Crown of Dust

Written by Mary Volmer
Review by Jessica Brockmole

The tiny mining town of Motherlode isn’t just another place to try one’s luck in Gold Rush California. It’s also a place to escape. Emaline, proprietress of the town’s only inn, knows most of the secrets. The only woman in Motherlode, she’s lover, mother, and confidante to the miners who drift through. The newest, Alex, is different from the other rough-and-ready miners. Emaline takes Alex under her wing, not knowing that the quiet, reclusive “boy” is really a young girl fleeing from her past. Alex carries her secrets tucked beneath her shapeless clothes, alongside the gold nugget she accidentally found one day. A gold nugget that brings unwanted attention to both Alex and Motherlode. As Emaline struggles to hold tight to the town she’s built, Alex struggles to hold tight to her new identity, that of a person strong enough to stop running and stand on her own two feet.

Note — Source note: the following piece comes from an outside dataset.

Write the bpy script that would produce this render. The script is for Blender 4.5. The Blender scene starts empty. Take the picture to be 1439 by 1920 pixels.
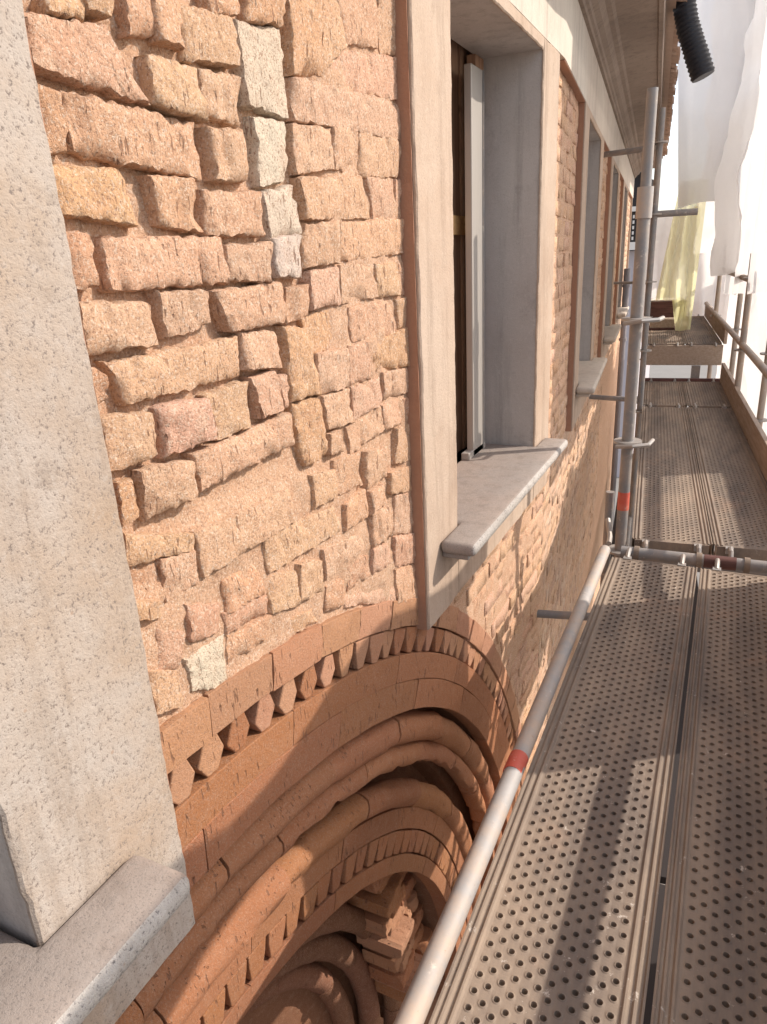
import bpy, bmesh, math, random
import numpy as np
from mathutils import Vector, Matrix, noise as NZ
rad = math.radians
scene = bpy.context.scene
COL = scene.collection
# ------------------------------------------------------------------ camera
cam = bpy.data.cameras.new('camera'); camo = bpy.data.objects.new('camera', cam); COL.objects.link(camo)
cam.sensor_fit = 'VERTICAL'; cam.sensor_height = 36.0; cam.lens = 1315.0/1920.0*36.0
cam.clip_start = 0.02; cam.clip_end = 600
XR = Vector((0.90194, 0.42908, -0.04903)); YD = Vector((0.10432, -0.32663, -0.93938)); ZF = Vector((-0.41908, 0.84214, -0.33936))
camo.matrix_world = Matrix(((XR.x, -YD.x, -ZF.x, 0), (XR.y, -YD.y, -ZF.y, 0), (XR.z, -YD.z, -ZF.z, 0), (0, 0, 0, 1)))
scene.camera = camo
# ------------------------------------------------------------------ sky, sun, exposure
SUN = Vector((1.0, 0.60, 0.86)).normalized()
w = bpy.data.worlds.new('World'); scene.world = w; w.use_nodes = True
nt = w.node_tree; nt.nodes.clear()
sk = nt.nodes.new('ShaderNodeTexSky'); sk.sky_type = 'NISHITA'; sk.sun_disc = False
sk.sun_elevation = math.asin(SUN.z); sk.sun_rotation = math.atan2(SUN.x, SUN.y)
sk.air_density = 1.0; sk.dust_density = 2.0; sk.ozone_density = 1.0
bg = nt.nodes.new('ShaderNodeBackground'); bg.inputs[1].default_value = 0.12
wo = nt.nodes.new('ShaderNodeOutputWorld')
veil = nt.nodes.new('ShaderNodeMix'); veil.data_type = 'RGBA'; veil.blend_type = 'ADD'; veil.inputs[0].default_value = 1.0
veil.inputs[7].default_value = (4.2, 4.15, 4.1, 1)      # thin bright cloud over the whole sky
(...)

This is beautifully and unabashedly a character-driven novel. Through Alex and Emaline, we feel what it is to be a woman in the rough-and-ready man’s world of the Gold Rush. So alive are the miners that they threaten to swagger right off the page, knees caked with red dust, picks over their shoulders. In such a leisurely novel, details are savored and back stories are trickled in teasingly. But it never drags. Despite the simplicity of the prose and the starkness of the setting, the author has crafted a gorgeous debut, and I look forward to future novels.